The revival, the International Atomic Energy Agency projects, means that nuclear energy could nearly double within two decades to 691 gigawatts - 13.3 percent of all electricity generated.

"We are facing a nuclear renaissance," Anne Lauvergeon, chief executive of the French nuclear energy company Areva, told an energy conference. "Nuclear's not the devil any more. The devil is coal."

Philippe Jamet, director of nuclear installation safety at the International Atomic Energy Agency, describes the industry's record as "second to none." Still, he says that countries new to or still learning about nuclear power "have to move down the learning curve, and they will learn from their mistakes."
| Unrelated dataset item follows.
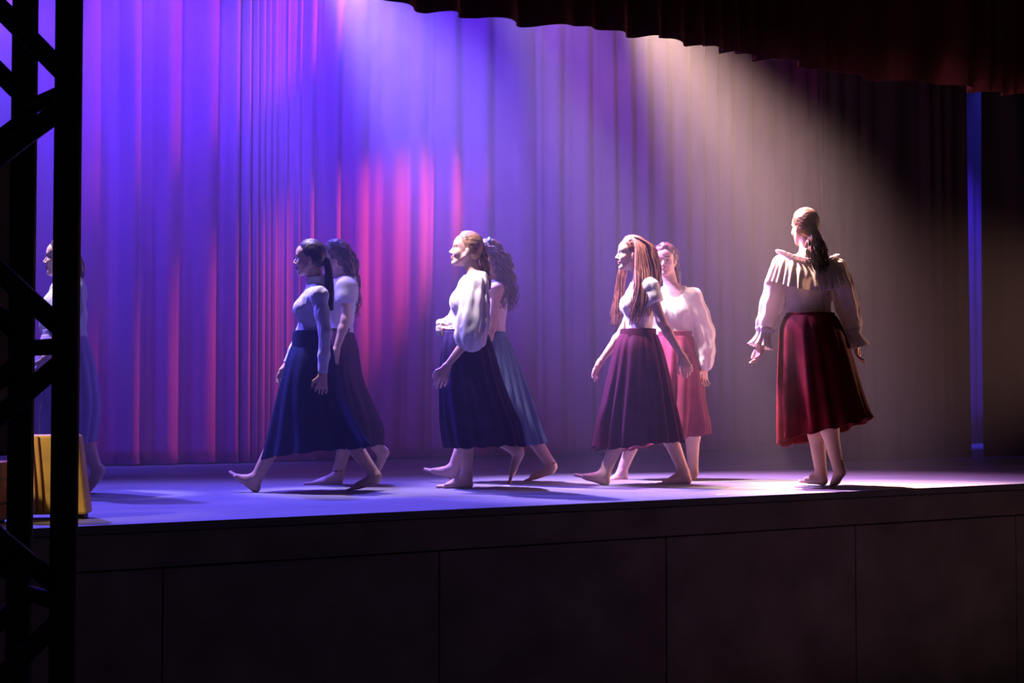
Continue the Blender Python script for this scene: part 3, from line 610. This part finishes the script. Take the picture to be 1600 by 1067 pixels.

The Vienna-based IAEA, a U.N. body, was set up in 1957 in large part to limit such trial and error, providing quality controls and expertise to countries with nuclear programs and overseeing pacts binding them to high safety standards.

The agency, however, is already stretched with monitoring Iran and North Korea over their suspected nuclear arms programs, and IAEA chief Mohamed ElBaradei says his organization cannot be the main guarantor of safety. The primary responsibility, he says, rests with the operators of a nuclear facility and their government.

Developing nations insist they are ready for the challenge, but worries persist that bad habits of the past could reflect on nuclear operational safety.

In China, for instance, thousands die annually in the world's most dangerous coal mines and thousands more in fires, explosions and other accidents often blamed on insufficient safety equipment and workers ignoring safety rules.

Countries with nuclear power are obligated to report all incidents to the IAEA. A study by Tampere University of Technology in Finland, however, said most Asian governments vastly underreport industrial accidents to the U.N.'s International Labor Organization - fewer than 1 percent in China's case.

"Are there special concerns about the developing world? The answer is definitely yes," said Carl Thayer, a Southeast Asia expert with the Australian Defense Force Academy.

Corrupt officials in licensing and supervisory agencies in the region could undermine the best of IAEA guidelines and oversight, Thayer said.

Waste Storage Is Another Problem

Permanent storage of radioactive waste is another major problem, as is shutting nuclear plants that are no longer safe.

In China, permanent dump sites are not expected to be operational before 2040, according to the U.S. Department of Energy. So China, like India, stores the waste in temporary sites, usually close to reactors, where it is more vulnerable to theft and poses a greater environmental danger.

Nuclear proponents say new generations of reactors now on the drawing boards come with better fail-safe mechanisms and fewer moving parts.

Hans-Holger Rogner, head of the IAEA's planning and economic studies section, said, however, that he is "suspicious when people say the next reactor generation will be safer than the one we have."